Wednesday 1 June 2011

Anne Nightingale



This Friday BBC Four celebrates the career of Radio 1 DJ Anne Nightingale in Annie Nightingale-Bird on the Wireless. She’s still broadcasting every week, though you have to look hard to find her, tucked away at 2 a.m. on a Friday morning.

Anne started as a journalist in the early 1960s working for the Brighton & Hove Gazette and the Brighton Evening Argus. In 1964 she wrote a book, in collaboration with the Hollies, called How to Run A Pop Group. “It didn’t sell” she told David Rider in 1977, “but it taught me about economics in music and publishing”. Her research for the book including rehearsing and singing with a group and she ended up on tour with the Kinks, the Hollies, the Dave Clark Five and Mark Wynter.

In 1964/5 Anne was on TV co-hosting Rediffusion’s That’s For Me, a “lost” episode of which turned up in the treasure trove of recordings made by Bob Monkhouse. She was also appeared on Juke Box Jury and A Whole Scene Going.

Eventually radio work came along, doing short news pieces and interviews for Today, Woman’s Hour, Scene and Heard and a magazine programme called Pop Inside. Her only work as a radio DJ was a short stint on Luxembourg before she joined Radio 1 in 1969, and not 1970 as is often claimed. Radio 1 was trying out a number of new voices in a Sunday night slot and Anne got her chance on air that October.

In 1970 Anne joined the rota of DJs presenting What’s New reviewing “the week’s new pop record releases” – new releases not counting against the needletime allocation. Anne was also a regular on Sounds of the 70s working on the review programme alongside Alan Black. At the same time she continued her journalism work writing for Cosmopolitan, 19 and the Daily Express. My wife Val remembers reading her regular column in Honey magazine.

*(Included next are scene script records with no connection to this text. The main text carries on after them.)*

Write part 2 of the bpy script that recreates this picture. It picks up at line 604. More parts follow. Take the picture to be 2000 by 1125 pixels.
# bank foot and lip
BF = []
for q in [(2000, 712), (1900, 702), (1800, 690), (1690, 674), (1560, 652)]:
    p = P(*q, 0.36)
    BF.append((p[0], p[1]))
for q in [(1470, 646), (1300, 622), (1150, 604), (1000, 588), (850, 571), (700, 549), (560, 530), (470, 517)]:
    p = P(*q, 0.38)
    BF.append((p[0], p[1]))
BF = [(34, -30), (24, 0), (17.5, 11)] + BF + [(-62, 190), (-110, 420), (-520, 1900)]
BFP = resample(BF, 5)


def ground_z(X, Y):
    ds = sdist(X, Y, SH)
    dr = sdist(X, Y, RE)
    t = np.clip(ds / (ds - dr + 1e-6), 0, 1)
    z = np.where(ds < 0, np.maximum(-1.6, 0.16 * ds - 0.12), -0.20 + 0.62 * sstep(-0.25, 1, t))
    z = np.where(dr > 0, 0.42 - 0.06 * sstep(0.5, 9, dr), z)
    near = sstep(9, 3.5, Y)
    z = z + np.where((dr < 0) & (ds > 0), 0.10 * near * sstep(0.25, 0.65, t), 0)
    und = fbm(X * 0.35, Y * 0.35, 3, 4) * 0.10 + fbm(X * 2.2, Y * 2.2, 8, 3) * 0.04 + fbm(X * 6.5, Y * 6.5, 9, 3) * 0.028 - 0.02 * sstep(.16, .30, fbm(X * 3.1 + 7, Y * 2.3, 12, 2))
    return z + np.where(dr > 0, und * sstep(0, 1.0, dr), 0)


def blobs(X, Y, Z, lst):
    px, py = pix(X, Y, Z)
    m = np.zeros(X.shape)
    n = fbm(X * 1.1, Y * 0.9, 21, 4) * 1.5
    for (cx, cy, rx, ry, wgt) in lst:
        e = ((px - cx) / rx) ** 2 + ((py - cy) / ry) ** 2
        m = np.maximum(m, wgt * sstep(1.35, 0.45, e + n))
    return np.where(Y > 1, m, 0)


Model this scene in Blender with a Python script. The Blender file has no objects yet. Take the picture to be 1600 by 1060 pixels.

From September 1975 Anne started her first stint on a request show, taking over the 3-5 p.m. Sunday afternoon slot from The Dave Lee Travis Request Show to host The W1A 4WW Show – the title taken from Radio 1’s then postcode, no texts or emails in those days. This is when I first heard Anne. Like many at school or college at that time on a Sunday afternoon I’d be perhaps doing my homework, or more likely thinking about doing my homework, with the Request Show on in the background.

Within a year the programme became known as The Anne Nightingale Request Show and it continued until 1979. By then Anne had also joined Bob Harris and co. on BBC2’s The Old Grey Whistle Test and was presenting a new weekly Wednesday evening show called Radio 1 Mailbag – this ran until 1983 and in later series she was joined by co-host Adrian Love. As well as Mailbag there was also, between 1979 and 1981, a Friday night show that kicked off just after Roundtable.

By the late 70s Anne was still the only woman DJ at Radio 1. “People are always asking me what it’s like being a woman DJ, which is pretty silly. I think the main thing I have going for me is my voice, which is probably as near to a classless accent as you can get. I’m sure it was a lot plumier when I left school”. In 1977 she spoke about this with Radio Humberside’s Tim Jibson.


And so to 1982. Sunday night after the charts The Anne Nightingale Request Show starts its 12 year run. A programme remembered for championing new bands, delighting in the obscure and, perhaps most famously, for its succinct opening word from Anne – “Hi!” – just before the vocals of the first track. But it was not always thus. Here’s a clip from 1984 with Anne in a jokey handover with Top 40 host Richard Skinner and a decidedly pop playlist.

From 14 April 1985 here's the "effervescent" Anne playing Queen, Howard Jones and The Vapors.

Fast forward ten years. By now Anne was occupying the wee small hours of a Saturday night/Sunday morning with The Chill Out Zone, a mix of hip hop, drum ‘n’ bass and ambient sounds – perfect for returning clubbers. This clip is from January 1995.

Though the day and time have changed over the intervening years Anne, now billed as Annie, Nightingale continues to broadcast overnight on Radio1 each week featuring breakbeat, grime, dubstep and other musical genres and fashions that mean little to me. But there she is, after more than 40 years still at the cutting edge, still with a dedicated young following – the queen of Radio 1.

Hear more audio on the Radio 1 website here.
Read an in-depth interview with Annie here.

Notes:
The Sunday evening request show was first broadcast 20:00-22:00 on 5 December 1982 after Alexis Korner and before Sounds of Jazz. The last show was 22:00-0100 Sunday 1 May 1994 sandwiched between the Steve Edwards Soul Show and Claire Sturgess. The following week Annie started The Chill Out Zone 0300-0500 Sunday 8 May 1994.
The quotes come from Happy Birthday Radio 1:Ten Years 1967-77 written by David Rider (Everest Books, 1977).

1 comment:

entssouthwales said...

Have great memories of listening to Annie's show on a Sunday Evening in the mid 80s. Brilliant show and brilliant deejay - I'll be tuning in to this!